Victoria
VICTORIA
has a lot to live up to. Leading US travel magazine Condé
Nast Traveler has voted it one of the world's top-ten cities to
visit, and world number one for ambience and environment. And it's
not named after a queen and an era for nothing. Victoria has gone
to town in serving up lashings of fake Victoriana and chintzy
commercialism - tearooms, Union Jacks, bagpipers, pubs and ersatz
echoes of empire confront you at every turn. Much of the waterfront
area has an undeniably quaint and likeable English feel - "Brighton
Pavilion with the Himalayas for a backdrop", as Kipling remarked -
and Victoria has more British-born residents than anywhere in
Canada, but its tourist potential is exploited chiefly for American
visitors who make the short sea journey from across the border.

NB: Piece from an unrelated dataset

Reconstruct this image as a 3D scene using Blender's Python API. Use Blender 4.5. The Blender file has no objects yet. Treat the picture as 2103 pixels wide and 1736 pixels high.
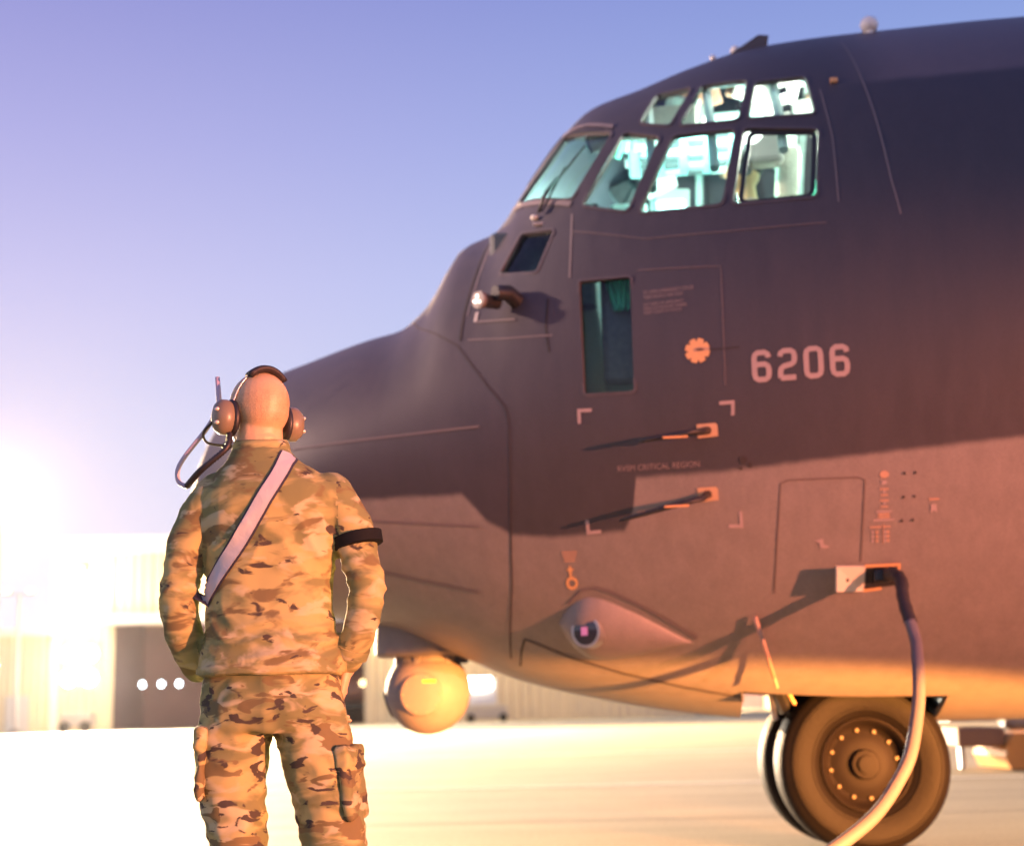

Despite the seasonal influx, and the sometimes atrociously tacky
attractions designed to part tourists from their money, it's a
small, relaxed and pleasantly sophisticated place, worth lingering
in if only for its inspirational museum. It's also rather genteel
in parts, something underlined by the number of gardens around the
place and some nine hundred hanging baskets that adorn much of the
downtown area during the summer. Though often damp, the weather
here is extremely mild: Victoria's meteorological station has the
distinction of being the only one in Canada to record a winter in
which the temperature never fell below freezing.